Three Major Capital Projects Defeated In 2025 Are Back On This Year's Town Meeting Warrant
JohnCarl McGrady •
What happens when Nantucket voters reject one of the capital projects proposed by the town? Three articles on this year’s warrant offer a window into different ways the town administration responds to defeat on Town Meeting floor.
In one case, the town reduced the scope of the project, hoping voters would be more amenable to a smaller, less expensive alternative. In a second, they changed the source of funding to avoid borrowing and reduce the threshold needed for the article to pass. In the third, town officials brought almost the exact same project back before the voters, relying on an increased sense of urgency to guide it over the finish line.
The $137 million Our Island Home facility, which has divided the town boards tasked with deciding which projects to recommend to voters, has received by far the most attention, with the Select Board characterizing this year’s vote as a referendum on whether the town should continue to operate a skilled nursing facility at all. The project hasn’t meaningfully changed from the proposal that earned a majority but failed to gain two-thirds support last year. Yet some town leaders hope that the urgency could sway voters this time around. It will go before voters as a $126 million appropriation in Article 11.
The town is also seeking $1.2 million in design funding for a new Department of Public Works facility in Article 17. A nearly identical article failed on a 370-368 vote last year, but the town is bringing it back, asking to appropriate the money from free cash instead of borrowing it. That means now only a simple majority is needed for the article to pass instead of two-thirds.
“There’s no borrowing,” Finance Committee chair Jill Vieth said. “There was a lot on [the warrant] last year, and I think maybe, in my view, there wasn’t a great way to explain it to people about the need for it.”
Rejected projects that the town decides to bring back don’t always remain identical from one year to the next. Last year, voters shot down a $14 million proposal to create up to 20 bedrooms of town employee housing on Waitt Drive. The article received majority support at Town Meeting, but like the Our Island Home proposal, it failed because it did not meet the required two-thirds threshold. Now, a year later, the town is asking for $7 million for nine bedrooms in Article 13. The hope is that the reduced scope could change the minds of enough voters to cross the two-thirds threshold.
“When we’re talking about employee housing on Nantucket, it’s not a matter of yes or no, because it has to be yes,” Finance Committee member Peter Schaeffer said. “It’s a matter of when. That’s really the decision.”

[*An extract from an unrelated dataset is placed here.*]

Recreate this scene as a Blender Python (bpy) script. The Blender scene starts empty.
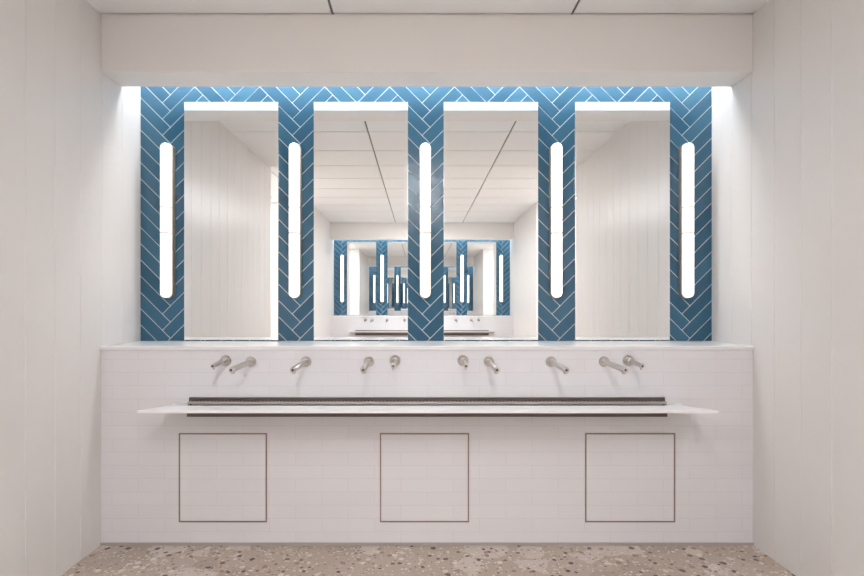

While the cost per bedroom may initially appear to be higher than it was last year, that is largely because the project includes fixed costs related to design and other needed site work. Eventually, the site has the capacity for 24 bedrooms at around 15 million. Subtracting the site work, the cost is around $677,000 per bedroom.
“The bids came in, I think, very reasonable,” housing director Kristie Ferrantella said. “The longer we wait, the longer that we don't have the stable housing for our employees.”
The revised project is an example of the town taking the feedback received on the floor of Town Meeting and applying it by paring back the cost of the article and fleshing out a full plan for the site.
Like the Our Island Home facility, the employee housing development has divided town leaders. The Select Board voted unanimously to support it, but the Finance Committee’s vote in favor of the project was 5-4, and a lower-profile advisory committee tasked with reviewing capital projects recommended against it.
“The [Capital Program] Committee understands the critical impact that a lack of stable, affordable employee housing has on the ability of Town departments to deliver their necessary services to the people of Nantucket,” the advisory committee wrote in a report that opposed the project. “However, it is the opinion of CapCom that the private sector is better suited to develop housing given the materially negative cost implications of publicly developed real estate development. As such, CapCom strongly urges the Town to explore alternate methods of developing, constructing and operating the housing that it so desperately needs for employees across all departments.”
In defense of the project, town leaders have argued that housing remains one of the town’s top goals, and that it is needed to retain employees and ensure high-quality government services.
“The [Select] Board deems the creation of municipally owned housing to be a high priority,” the Select Board’s positive motion reads in part. “An adequate supply of housing for Town employees will increase overall government efficiency and reduce the costs associated with high levels of staff turnover.”
Ferrantella also pointed out that if the town doesn’t invest in employee housing, it will ultimately have to pay employees higher wages if it wants them to be able to afford to live on Nantucket. Either way, there will be costs.
“That's been the hardest thing is the retention,” Ferrantella said. “Not just the retention, but the recruitment.”
Ferrantella also said that the town is largely following in the footsteps of other employers on Nantucket, many of whom have opted to purchase employee housing in recent years as the cost of even one bedroom on the island soars beyond what many workers can afford.